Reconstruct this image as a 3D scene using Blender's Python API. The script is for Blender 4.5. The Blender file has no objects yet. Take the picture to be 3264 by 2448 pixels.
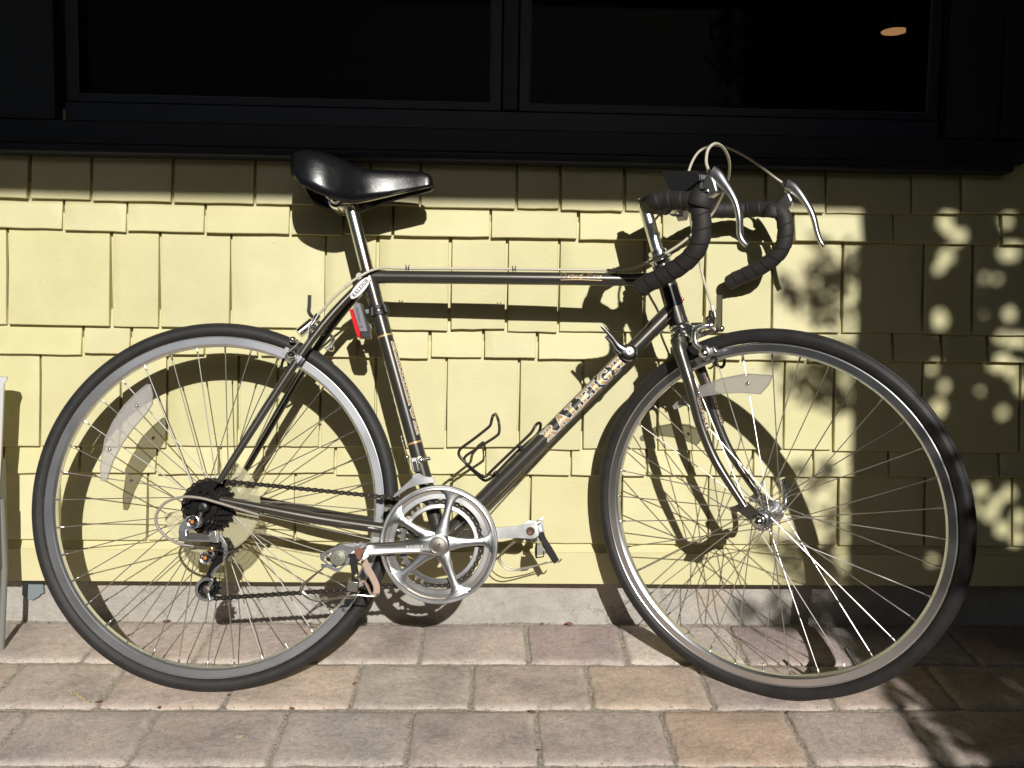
import bpy, math, random
from math import sin, cos, pi, radians, sqrt, atan2
from mathutils import Vector as V, Matrix
from mathutils.geometry import tessellate_polygon
random.seed(7)
scene = bpy.context.scene
col = scene.collection

# ---------------------------------------------------------------- camera
CAM_R = V((0.99943914, -0.02984659, 0.01518533))
CAM_U = V((-0.01280823, 0.07828123, 0.99684903))
CAM_F = V((0.03094127, 0.99648443, -0.07785505))
CAM_P = V((0.0, -1.87461809, 0.7106689))
FPX = 2822.0; CX, CY = 1632.0, 1224.0          # focal length and centre on the 3264 x 2448 photograph
cd = bpy.data.cameras.new('camera'); cam = bpy.data.objects.new('camera', cd); col.objects.link(cam)
cd.sensor_width = 36.0; cd.lens = 36.0*FPX/3264.0; cd.clip_start = 0.02; cd.clip_end = 400
cam.matrix_world = Matrix(((CAM_R.x, CAM_U.x, -CAM_F.x, CAM_P.x), (CAM_R.y, CAM_U.y, -CAM_F.y, CAM_P.y),
                           (CAM_R.z, CAM_U.z, -CAM_F.z, CAM_P.z), (0, 0, 0, 1)))
scene.camera = cam

# ---------------------------------------------------------------- sky, sun, exposure
SUN = V((0.1918, -1.0, 0.5088)).normalized()     # towards the sun
LT = V((-0.1918, 1.0, -0.5088))                  # light travels this far per metre towards the wall
world = bpy.data.worlds.new('World'); scene.world = world; world.use_nodes = True
wn = world.node_tree; wn.nodes.clear()
sky = wn.nodes.new('ShaderNodeTexSky'); sky.sky_type = 'NISHITA'; sky.sun_disc = False
sky.sun_elevation = math.asin(SUN.z); sky.sun_rotation = atan2(SUN.x, SUN.y)
bg = wn.nodes.new('ShaderNodeBackground'); bg.inputs[1].default_value = 0.05
wo = wn.nodes.new('ShaderNodeOutputWorld')
wn.links.new(sky.outputs[0], bg.inputs[0]); wn.links.new(bg.outputs[0], wo.inputs[0])
sd = bpy.data.lights.new('sun', 'SUN'); sd.energy = 5.0; sd.angle = radians(0.53); sd.color = (1.0, 0.965, 0.90)
sun = bpy.data.objects.new('sun', sd); col.objects.link(sun); sun.rotation_euler = SUN.to_track_quat('Z', 'Y').to_euler()
sun.location = (1, -4, 5)
scene.view_settings.view_transform = 'Standard'; scene.view_settings.look = 'None'
scene.view_settings.exposure = -0.22; scene.view_settings.gamma = 1.0; scene.view_settings.use_curve_mapping = False
scene.render.resolution_x = 1024; scene.render.resolution_y = 768
scene.render.engine = 'CYCLES'
scene.cycles.max_bounces = 8; scene.cycles.transparent_max_bounces = 24
scene.cycles.caustics_reflective = False; scene.cycles.caustics_refractive = False

# ---------------------------------------------------------------- places read off the photograph, turned into metres
CR = dict(A=(1850, 1000, 5.53), B=(1850, 1300, 5.53), C=(1100, 820, 7.373), D=(880, 900, 5.53), E=(900, 470, 4.424),
          F=(2000, 780, 5.53), G=(2050, 1000, 5.53), H=(2250, 1450, 5.53), I=(0, 1150, 1.7463), J=(980, 1700, 5.53),
          K=(1580, 1600, 6.637), L=(1250, 1380, 8.295), M=(1200, 1500, 3.687), N=(1300, 1250, 4.424), O=(1650, 1100, 4.74),
          P=(480, 1450, 3.017), Q=(1000, 1500, 2.6024), R=(1950, 400, 2.7653), S=(0, 900, 2.011), T=(2100, 900, 1.9003),
          U=(1000, 900, 2.011), W=(2100, 1600, 1.9003), X=(0, 0, 1.0))
def px(c, x, y):
    a = CR[c]; return a[0]+x/a[2], a[1]+y/a[2]
def ray(x, y): return CAM_F + CAM_R*((x-CX)/FPX) - CAM_U*((y-CY)/FPX)
def on_wall(x, y, yy=0.0):
    d = ray(x, y); return CAM_P + d*((yy-CAM_P.y)/d.y)
GS_ = 0.155                                       # the paving falls away from the house
def gz(y): return GS_*(y+.255)
def on_ground(x, y, z=0.0):
    d = ray(x, y); t = (gz(CAM_P.y)+z-CAM_P.z)/(d.z-GS_*d.y); return CAM_P + d*t
# bicycle frame of reference: x forward, y towards the wall, z up along the leaning frame
BG = V((-0.51035491, -0.25198181, 0.0))
BM = Matrix(((0.9995214411, 0.0305947078, 0.0045664586), (-0.0309336174, 0.9885706534, 0.1475505831), (0.0, -0.1476212286, 0.9890439691)))
BT = BM.transposed()
def bp(c, x, y, w=0.0):
    x, y = px(c, x, y); d = BT @ ray(x, y); o = BT @ (CAM_P-BG)
    return o + d*((w-o.y)/d.y)
# steered front end: same axes, turned about the steering axis
HA = radians(73.697); STEER = radians(33.459)
AX = V((-cos(HA), 0, sin(HA))); P0 = V((0.88258, 0, 0.698)); PERP = V((sin(HA), 0, cos(HA)))
FM = Matrix.Rotation(-STEER, 3, AX); FT = FM.transposed()
HUBF = P0 - AX*0.38238 + PERP*0.06054
def ff(p): return P0 + FM @ (V(p)-P0)
BMx = Matrix.Rotation(-radians(39.5), 3, AX); BTx = BMx.transposed()
def fb_(p): return P0 + BMx @ (V(p)-P0)
def bq(c, x, y, w=0.0):
    x, y = px(c, x, y); d = BTx @ (BT @ ray(x, y)); o = BTx @ ((BT @ (CAM_P-BG))-P0) + P0
    return o + d*((w-o.y)/d.y)
def fp(c, x, y, w=0.0):
    x, y = px(c, x, y); d = FT @ (BT @ ray(x, y)); o = FT @ ((BT @ (CAM_P-BG))-P0) + P0
    return o + d*((w-o.y)/d.y)

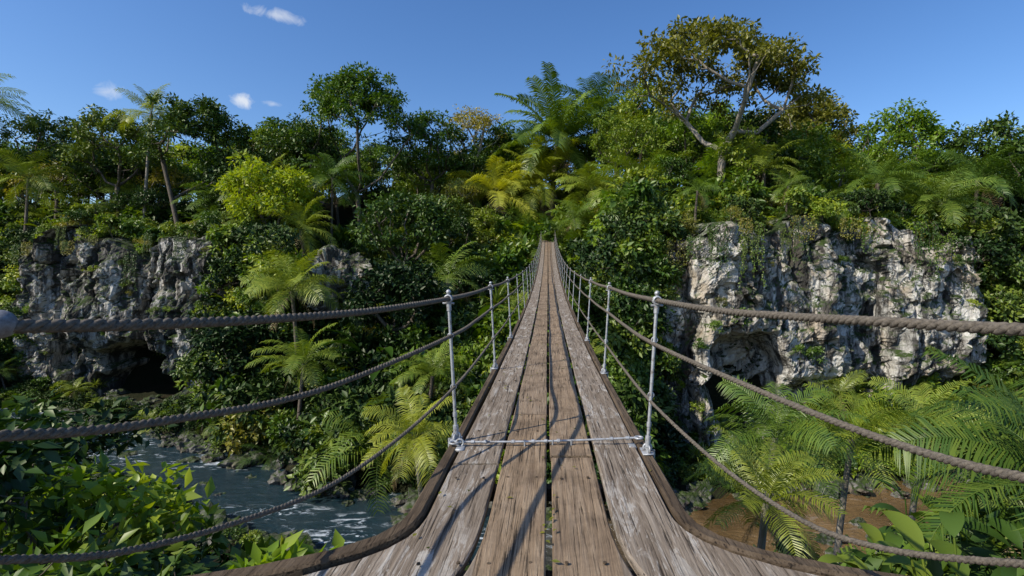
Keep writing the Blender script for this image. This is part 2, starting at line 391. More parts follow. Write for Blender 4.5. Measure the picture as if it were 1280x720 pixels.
def make_palm(name,seed,trunkH,FL,nf=20,tr=None,leafm=None,nl=30,lean=.08,emin=-.5,emax=1.35,droop=1.25,dry=2,ll=.26,lw=.018,bark=BARK_PALE):
    r=np.random.default_rng(seed); mb=MB(); tr=tr or .035*FL+.02
    la=r.random()*6.28; n=10; t=np.linspace(0,1,n); off=lean*trunkH*t**1.6
    pts=np.stack([off*math.cos(la),off*math.sin(la),trunkH*t],-1)
    pts[:,:2]-=pts[-1,:2]*1.0
    rad=tr*(1.25-.45*t); rad[0]*=1.3; rad[-1]*=1.25
    tube(mb,pts,rad,8,0); top=pts[-1]
    for k in range(nf):
        q=(k+.5)/nf; e=emin+(emax-emin)*(1-q)**.9 ; a=k*2.39996+r.normal()*.15
        frond(mb,r,top+np.array([math.cos(a),math.sin(a),0])*tr*.6,a,e+.1*r.normal(),FL*(.8+.25*r.random()),droop*(.8+.4*r.random()),nl,FL*ll,lw,1)
    for k in range(dry):
        a=r.random()*6.28; frond(mb,r,top-np.array([0,0,tr]),a,-.7,FL*.75,.8,nl//2,FL*ll*.8,lw*.8,2,0,.5)
    return mb.mesh(name,[bark,leafm or L_PALM,L_DRY])

def make_fan(name,seed,trunkH,R,nf=14,leafm=None):
    r=np.random.default_rng(seed); mb=MB()
    tube(mb,np.stack([0*np.linspace(0,1,5),0*np.linspace(0,1,5),np.linspace(0,trunkH,5)],-1),[.09,.07,.07,.07,.09],7,0)
    for k in range(nf):
        a=k*2.39996; e=1.25-1.5*k/nf; d=np.array([math.cos(e)*math.cos(a),math.cos(e)*math.sin(a),math.sin(e)])
        b=np.array([0,0,trunkH]); c=b+d*R*.9+np.array([0,0,-.1*R]); tube(mb,[b,(b+c)/2+[0,0,.06*R],c],[.018,.014,.012],4,0)
        side=np.array([-math.sin(a),math.cos(a),0]); nb=18
        for q in range(nb):
            th=-2.2+4.4*q/(nb-1); D=unit(d*math.cos(th)+side*math.sin(th)); L=R*(.75+.2*math.cos(th*.6))
            tt=np.linspace(0,1,5)[:,None]; P=c+D*L*tt+np.array([0,0,-1])*L*.35*tt**2.5
            ribbon(mb,P,R*np.array([.03,.10,.11,.07,.004]),np.cross(side,D)+np.array([0,0,.6])+d*.2,1,.12)
    return mb.mesh(name,[BARK,leafm or L_PALM])

def make_sword(name,seed,stemH,L,nl=46,w=.06,leafm=None,heads=1):
    r=np.random.default_rng(seed); mb=MB()
    for h in range(heads):
        a=r.random()*6.28; o=np.array([math.cos(a),math.sin(a),0])*stemH*.35*(heads>1); top=o+np.array([0,0,stemH*(.75+.35*r.random())])
        tube(mb,[[0,0,0],o*.4+[0,0,stemH*.4],top],[.07,.055,.05],6,0)
        for k in range(nl):
            a=k*2.39996+r.normal()*.2; e=1.4-1.75*(k/nl)+.1*r.normal(); n=6; s=np.linspace(0,1,n); el=e-(.5+.9*r.random())*s**1.6
            d=np.stack([np.cos(el)*math.cos(a),np.cos(el)*math.sin(a),np.sin(el)],-1); LL=L*(.75+.4*r.random())
            P=top+np.vstack([[0,0,0],np.cumsum(d[:-1],axis=0)])*LL/(n-1)
            ribbon(mb,P,w*np.array([.7,1,1,.85,.55,.05]),(0,0,1) if abs(e)<1.2 else (math.cos(a),math.sin(a),.2),1,.2)
    return mb.mesh(name,[BARK,leafm or L_PALM])

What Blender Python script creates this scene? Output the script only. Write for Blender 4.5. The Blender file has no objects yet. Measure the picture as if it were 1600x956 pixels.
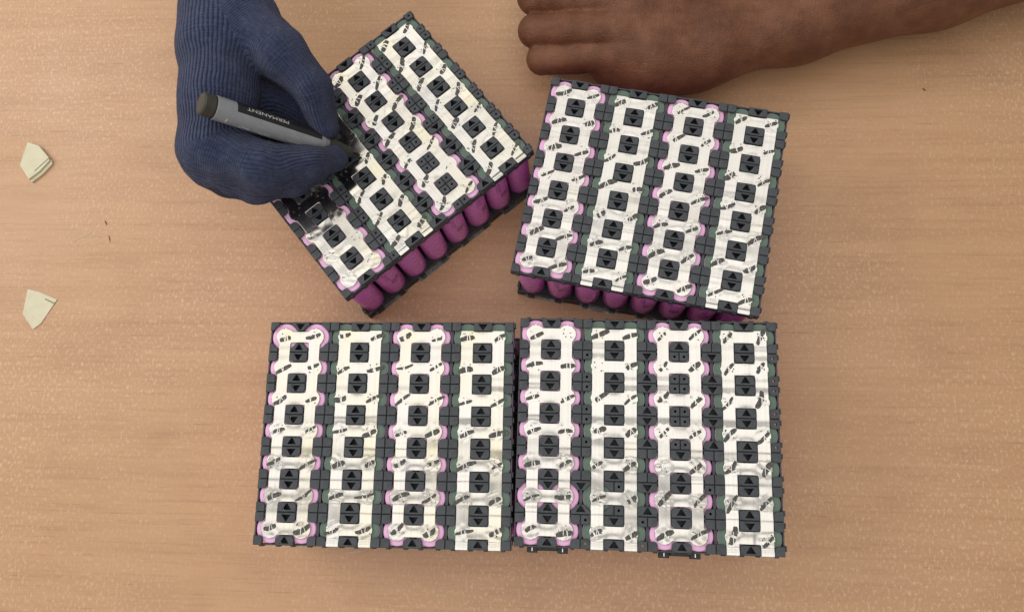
import bpy, bmesh, math, random
import numpy as np
from mathutils import Vector, Matrix
from mathutils.geometry import tessellate_polygon

S = 0.001                       # everything is written in millimetres
PI = math.pi
scene = bpy.context.scene
COL = scene.collection

# ------------------------------------------------------------------ camera
F, H = 1233.589, 569.9436
CAM_R = np.array([[0.996671, 0.024197, -0.077853],
                  [-0.006318, 0.974992, 0.222148],
                  [0.081282, -0.220917, 0.9719]])
cam_d = bpy.data.cameras.new('camera')
cam = bpy.data.objects.new('camera', cam_d)
COL.objects.link(cam)
mw = Matrix.Identity(4)
for i in range(3):
    for j in range(3):
        mw[j][i] = CAM_R[i, j]
mw.translation = Vector((0, 0, H * S))
cam.matrix_world = mw
cam_d.sensor_fit = 'HORIZONTAL'
cam_d.sensor_width = 36.0
cam_d.lens = F / 1600 * 36.0
cam_d.shift_y = (456.5 - 478.0) / 1600
cam_d.clip_start = 0.01
cam_d.clip_end = 50
scene.camera = cam

def at(px, py, z):
    d = CAM_R.T @ np.array([(px - 800) / F, -(py - 456.5) / F, -1.0])
    t = (z - H) / d[2]
    return np.array([0, 0, H]) + t * d

# ------------------------------------------------------------------ light
world = bpy.data.worlds.new('World')
scene.world = world
world.use_nodes = True
bg = world.node_tree.nodes['Background']
bg.inputs['Color'].default_value = (1.0, 0.97, 0.93, 1)
bg.inputs['Strength'].default_value = 0.38

def area(name, loc, target, sx, sy, radiance, col):
    l = bpy.data.lights.new(name, 'AREA')
    l.shape = 'RECTANGLE'
    l.size, l.size_y = sx, sy
    l.energy = radiance * sx * sy * PI
    l.color = col
    o = bpy.data.objects.new(name, l)
    COL.objects.link(o)
    o.location = loc
    o.rotation_euler = (Vector(target) - Vector(loc)).to_track_quat('-Z', 'Y').to_euler()
    return o
for ly, lw, lr in ((0.305, 0.59, 1.40), (0.88, 0.40, 1.20), (1.42, 0.56, 1.40)):  # unseen overhead panels, added and spaced so dark gaps reflect in the nickel
    area('added_overhead_panel', (-0.50, ly, 1.75), (-0.50, ly, 0), 2.9, lw, lr, (1.0, 0.97, 0.92))
area('added_overhead_panel', (-0.45, -0.86, 1.75), (-0.45, -0.86, 0), 2.6, 1.46, 1.38, (1.0, 0.96, 0.90))
area('added_side_light', (-1.55, 0.75, 0.95), (0.0, 0.1, 0.0), 1.2, 1.1, 3.0, (1.0, 0.975, 0.94))  # unseen soft source added at the left to give the shadows a direction
scene.view_settings.view_transform = 'Standard'
scene.view_settings.look = 'None'
scene.view_settings.exposure = 0.0
scene.view_settings.gamma = 1.0
scene.view_settings.use_curve_mapping = False

# ------------------------------------------------------------------ materials
def srgb(r, g, b):
    def f(c):
        c /= 255
        return c / 12.92 if c <= .04045 else ((c + .055) / 1.055) ** 2.4
    return (f(r), f(g), f(b), 1)

class MT:
    def __init__(s, name, col, rough=.5, metal=0.0, spec=.5):
        s.m = bpy.data.materials.new(name)
        s.m.use_nodes = True
        s.nt = s.m.node_tree
        s.p = s.nt.nodes['Principled BSDF']
        s.p.inputs['Base Color'].default_value = col if len(col) == 4 else (*col, 1)
        s.p.inputs['Roughness'].default_value = rough
        s.p.inputs['Metallic'].default_value = metal
        s.p.inputs['Specular IOR Level'].default_value = spec
    def n(s, t, **kw):
        nd = s.nt.nodes.new(t)
        for k, v in kw.items():
            if k.startswith('i_'):
                nd.inputs[k[2:].replace('_', ' ')].default_value = v
            else:
                setattr(nd, k, v)
        return nd
    def l(s, a, b):
        s.nt.links.new(a, b)
    def coord(s, scale=(1, 1, 1), which='Object', rot=(0, 0, 0)):
        tc = s.n('ShaderNodeTexCoord')
        mp = s.n('ShaderNodeMapping')
        mp.inputs['Scale'].default_value = scale
        mp.inputs['Rotation'].default_value = rot
        s.l(tc.outputs[which], mp.inputs['Vector'])
        return mp.outputs['Vector']
    def noise(s, vec, scale, detail=4, rough=.55):
        nd = s.n('ShaderNodeTexNoise')
        nd.inputs['Scale'].default_value = scale
        nd.inputs['Detail'].default_value = detail
        nd.inputs['Roughness'].default_value = rough
        s.l(vec, nd.inputs['Vector'])
        return nd.outputs['Fac']
    def ramp(s, fac, stops):
        r = s.n('ShaderNodeValToRGB')
        el = r.color_ramp.elements
        while len(el) < len(stops):
            el.new(.5)
        for e, (p, c) in zip(el, stops):
            e.position = p
            e.color = c if len(c) == 4 else (*c, 1)
        s.l(fac, r.inputs['Fac'])
        return r.outputs['Color']
    def mix(s, fac, a, b, mode='MIX'):
        m = s.n('ShaderNodeMix', data_type='RGBA', blend_type=mode)
        for sock, v in ((m.inputs[0], fac), (m.inputs[6], a), (m.inputs[7], b)):
            if hasattr(v, 'is_linked'):
                s.l(v, sock)
            else:
                sock.default_value = v
        return m.outputs[2]
    def math(s, op, a, b=None):
        m = s.n('ShaderNodeMath', operation=op)
        for sock, v in zip(m.inputs, (a, b)):
            if v is None:
                continue
            if hasattr(v, 'is_linked'):
                s.l(v, sock)
            else:
                sock.default_value = v
        return m.outputs[0]
    def bump(s, h, strength, dist):
        b = s.n('ShaderNodeBump')
        b.inputs['Strength'].default_value = strength
        b.inputs['Distance'].default_value = dist
        s.l(h, b.inputs['Height'])
        s.l(b.outputs['Normal'], s.p.inputs['Normal'])
        return b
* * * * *
In the entries above, identify every line with the word "script". Copy those lines.

» **EXERCISE ANSWER**:
Reconstruct this image as a 3D scene using Blender's Python API. The script is for Blender 4.5. The Blender file has no objects yet. Take the picture to be 3264 by 2448 pixels.
Keep writing the Blender script for this image. This is part 2, starting at line 391. More parts follow. Write for Blender 4.5. Measure the picture as if it were 1280x720 pixels.
What Blender Python script creates this scene? Output the script only. Write for Blender 4.5. The Blender file has no objects yet. Measure the picture as if it were 1600x956 pixels.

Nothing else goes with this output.